§ SOURCE DATA:
%%
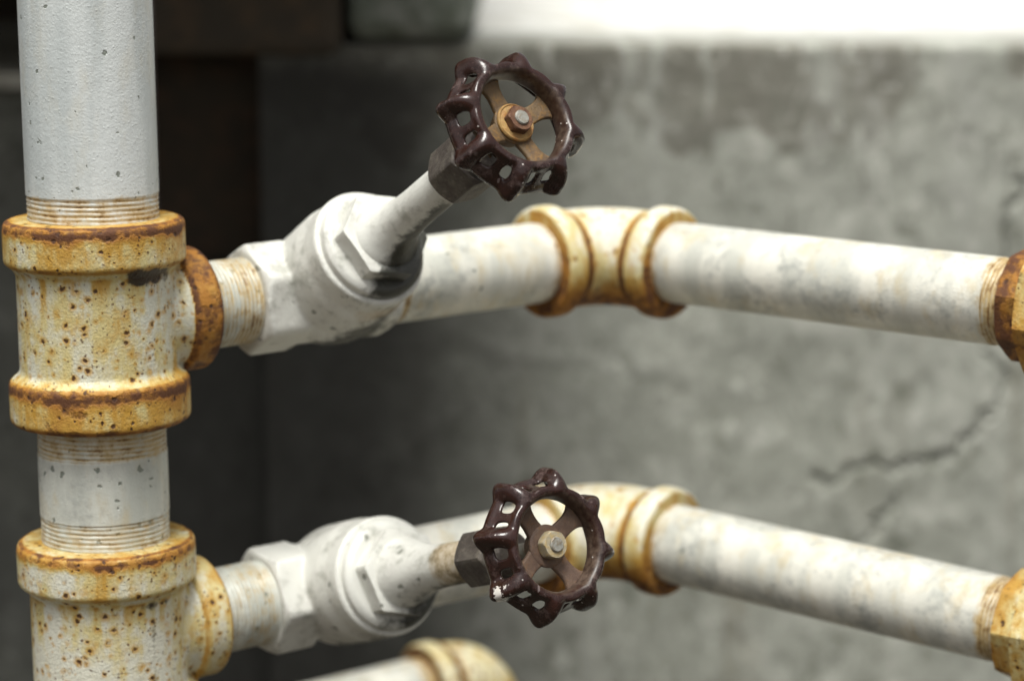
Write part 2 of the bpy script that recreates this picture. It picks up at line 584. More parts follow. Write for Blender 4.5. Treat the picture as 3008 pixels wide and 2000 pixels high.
def jag(x, z):
    return (x + (vnoise(x, z, 70, 1) - .5) * .016 + (vnoise(x, z, 190, 3) - .5) * .010,
            z + (vnoise(x, z, 70, 2) - .5) * .016 + (vnoise(x, z, 190, 4) - .5) * .010)


wobx = GX + (vnoise(GX, GZ, 40, 1) - .5) * 0.012
wobz = GZ + (vnoise(GX, GZ, 40, 2) - .5) * 0.012
crack1 = [wall_pt(*q) for q in ((2310, 590), (2285, 690), (2268, 790), (2292, 860), (2285, 940), (2240, 1000), (2190, 1050), (2110, 1062), (2040, 1058), (1960, 1078), (1890, 1112))]
crack2 = [wall_pt(*q) for q in ((2358, 420), (2310, 500), (2300, 590))]
crack3 = [wall_pt(*q) for q in ((2040, 1150), (2040, 1190), (2015, 1240), (1985, 1262))]
ridge = [wall_pt(*q) for q in ((1120, 795), (1250, 815), (1480, 850), (1700, 905))]
jx, jz = jag(GX, GZ)
dc = np.minimum(np.minimum(poly_dist(crack1, jx, jz), poly_dist(crack2, jx, jz)), poly_dist(crack3, jx, jz))
dr = poly_dist(ridge, wobx, wobz)
Yd = YW + 0.0035 * g(dc, 0.003) - 0.0006 * g(dr, 0.006) + (vnoise(GX, GZ, 14, 5) - .5) * 0.003 + (vnoise(GX, GZ, 45, 6) - .5) * 0.0015
Yd += 0.003 * np.clip((GZ - TOP + 0.005) / 0.005, 0, 1) ** 2 * vnoise(GX, GZ, 60, 8)
nxx, nzz = len(xs), len(zs)
v = np.stack([GX, Yd, GZ], -1).reshape(-1, 3)
f = [(j * nxx + i, j * nxx + i + 1, (j + 1) * nxx + i + 1, (j + 1) * nxx + i) for j in range(nzz - 1) for i in range(nxx - 1)]
mb = MB()
mb.add(v, f)
k = len(mb.v)
mb.v += [(x, 1.95, TOP) for x in xs]                    # top
mb.f += [((nzz - 1) * nxx + i, (nzz - 1) * nxx + i + 1, k + i + 1, k + i) for i in range(nxx - 1)]
k2 = len(mb.v)
mb.v += [(XL, 2.6, z) for z in zs]                      # left end
mb.f += [(j * nxx, (j + 1) * nxx, k2 + j + 1, k2 + j) for j in range(nzz - 1)]
me = mb.mesh('retaining_wall')


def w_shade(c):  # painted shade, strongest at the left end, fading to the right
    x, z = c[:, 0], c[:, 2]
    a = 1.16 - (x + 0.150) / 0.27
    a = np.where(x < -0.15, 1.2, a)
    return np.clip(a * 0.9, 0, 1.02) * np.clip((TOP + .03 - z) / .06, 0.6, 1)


def w_band(c):
    x, z = c[:, 0], c[:, 2]
    low = TOP - 0.030 - 0.055 * vnoise(x, 0 * x, 24, 21) - 0.020 * vnoise(x, z, 90, 22)
    end = wall_pt(2130, 100)[0] - (TOP - z) * 0.45 + 0.012 * vnoise(x, z, 80, 23)
    k = np.clip((z - low) / 0.006, 0, 1) * np.clip((end - x) / 0.006, 0, 1)
    k = np.maximum(k, np.clip((x - wall_pt(2310, 100)[0]) / .01, 0, 1) * np.clip((z - TOP + .03) / .01, 0, 1))
    for q, hw, ln in ((1440, .004, .09), (1512, .005, .13), (1885, .010, .05), (1640, .003, .06)):
        xx = wall_pt(q, 120)[0] + (vnoise(x * 0, z, 60, q) - .5) * .012
        k = k * (1 - 0.85 * g(x - xx, hw) * np.clip((z - TOP + ln) / .02, 0, 1))
    return k * (c[:, 1] < YW + .02)


def w_pale(c):
    x, z = c[:, 0], c[:, 2]
    k = 0.08 * g(poly_dist(ridge, x, z), 0.009) + (c[:, 1] > YW + .02)
    for q, hw, ln in ((1440, .004, .12), (1512, .005, .15), (1885, .012, .10), (2010, .009, .12), (2230, .012, .16)):
        xx = wall_pt(q, 120)[0] + (vnoise(x * 0, z, 60, q) - .5) * .012
        k = k + 0.6 * g(x - xx, hw) * np.clip((z - TOP + ln) / .03, 0, 1) * vnoise(x, z, 130, 31)
    return k


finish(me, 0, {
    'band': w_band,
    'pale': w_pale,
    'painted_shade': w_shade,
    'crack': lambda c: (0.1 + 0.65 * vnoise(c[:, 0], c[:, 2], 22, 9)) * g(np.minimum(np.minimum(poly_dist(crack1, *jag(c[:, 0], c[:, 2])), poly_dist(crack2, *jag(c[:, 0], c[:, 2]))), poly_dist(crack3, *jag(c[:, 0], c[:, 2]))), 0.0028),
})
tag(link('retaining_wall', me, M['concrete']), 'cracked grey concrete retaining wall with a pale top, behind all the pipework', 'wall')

mb = MB()
mb.add([(-0.135, 1.95, TOP - .004), (9, 1.95, TOP - .004), (9, 12, TOP - .004), (-0.135, 12, TOP - .004)], [(0, 1, 2, 3)])
tag(link('pavement', mb.mesh('pavement'), M['paving']), None, None, None, 'structure')

# left stretch of wall, lower, with a pale step on it
mb = MB()
mb.box((-2.4, YW + .012, 0), (-0.30, 2.60, 1.378))
mb.box((-0.299, YW + .02, 0), (-0.187, 2.60, 1.245))
me = mb.mesh('concrete_wall')
finish(me, 30, {'painted_shade': lambda c: np.where(c[:, 0] > -.2995, 0.98, 0.66)})  # painted shade here too, deeper on the infill
tag(link('concrete_wall', me, M['concrete']), 'concrete wall with shade painted into its colour at the far left, behind the tall riser', 'wall')
mb = MB()
mb.box((-2.4, YW - .005, 1.379), (-0.302, 2.60, 1.390))
tag(link('stone_coping', mb.mesh('stone_coping'), M['step']), 'pale grey coping on the dark wall left of the riser, blurred', 'coping')
# dark building beyond, pier and an added, unseen slab for shade
mb = MB()
mb.box((-2.6, 2.605, 0), (-0.14, 2.8, 3.2))
tag(link('building_wall', mb.mesh('building_wall'), M['dark_wall']), 'dark brown building wall in deep shade behind the riser', 'wall')
mb = MB()
mb.box((-0.299, 1.79, 1.247), (-0.187, 1.84, 1.66))  # made-up panel, coloured like the shade in the recess
tag(link('shade_panel', mb.mesh('shade_panel'), M['shade_panel']), 'nearly black panel added for the shade of the recess right of the riser', 'shade_panel')
mb = MB()
mb.box((-0.34, 1.738, TOP - .008), (-0.124, 2.35, 1.66))
mb2 = apply_mods(mb.mesh('stone_pier'), [('BEVEL', dict(width=0.01, segments=2))])
tag(link('stone_pier', mb2, M['dark_wall']), 'dark stone pier standing left of the mossy block, above the dark gap', 'pier')
mb = MB()
mb.box((-0.119, 1.742, TOP + .003), (-0.028, 2.25, 1.66))
mb2 = apply_mods(mb.mesh('stone_block'), [('BEVEL', dict(width=0.012, segments=2))])
tag(link('stone_block', mb2, M['mossy']), 'mossy grey green stone block standing on the pale wall top', 'block')
mb = MB()
mb.box((-2.6, 1.36, 1.664), (-0.03, 2.9, 1.80))  # unseen slab, added to keep light off the left wall
tag(link('shade_slab', mb.mesh('shade_slab'), M['step']), 'unseen concrete slab added above the pier and mossy block for shade', 'shade_blocker')

mb = MB()
mb.lathe([(0.034, 0.0), (0.034, 1.66)], (-0.231, 1.32, 0), seg=48)
me = mb.mesh('maroon_pipe')
finish(me)
tag(link('steel_pipe', me, M['maroon']), 'dark maroon vertical pipe almost hidden behind the white riser', 'pipe')


# ------------------------------------------------------------------ pipes
def thread(t, th, zones, pitch=0.0022, depth=0.0008):
    """radius loss at axial position t inside thread zones (t0, t1)"""
    for a, b in zones:
        if a <= t <= b:
            ph = (t / pitch + th / (2 * math.pi)) % 1.0
            wear = 0.62 + 0.38 * math.sin(th * 3 + t * 900) * math.sin(th * 7.3 + 1.3 + t * 2300)
            return depth * wear * (1 - abs(2 * ph - 1)) ** 1.3 + 0.0002
    return 0.0


def pipe(name, a, b, r, mat, zones=(), rust_zones=(), chip_zones=(), seg=96, fine_step=0.00038, coarse=0.006):
    a, b = Vector(a), Vector(b)
    ax = (b - a).normalized()
    L = (b - a).length
    ts = set(np.arange(0, L, coarse).tolist() + [L])
    for z0, z1 in zones:
        ts |= set(np.arange(max(0, z0 - .002), min(L, z1 + .002), fine_step).tolist())
    ts = sorted(ts)
    mb = MB()
    mb.lathe([(r, t) for t in ts], (0, 0, 0), ax, (0, 0, 1), seg, lambda th, t, rr: rr - thread(t, th, zones))
    me = mb.mesh(name)
    axn = np.array(ax)

    def zf(zs_, soft):
        def fn(c):
            t = c @ axn
            out = np.zeros(len(t))
            for z0, z1, k in zs_:
                out = np.maximum(out, k * np.clip(np.minimum(t - z0 + soft, z1 + soft - t) / soft, 0, 1))
            return out
        return fn

    def rust(c):
        base = zf(rust_zones, 0.003)(c)
        if zones:
            rl = np.linalg.norm(c - np.outer(c @ axn, axn), axis=1)
            base = base * (0.62 + 0.6 * np.clip((r - rl) / 0.001, 0, 1))
        return base
    finish(me, 50, {'rust': rust, 'chip': zf(chip_zones, 0.004)})
    return link(name, me, mat, loc=a)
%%
§ SHORT PROBLEM: Only the lines from the start of the material through the line containing "z + (vnoise(x, z, 70, 2)" should be transcribed. Pictures stay out.

§ FINAL RESULT:
Write part 2 of the bpy script that recreates this picture. It picks up at line 584. More parts follow. Write for Blender 4.5. Treat the picture as 3008 pixels wide and 2000 pixels high.
def jag(x, z):
    return (x + (vnoise(x, z, 70, 1) - .5) * .016 + (vnoise(x, z, 190, 3) - .5) * .010,
            z + (vnoise(x, z, 70, 2) - .5) * .016 + (vnoise(x, z, 190, 4) - .5) * .010)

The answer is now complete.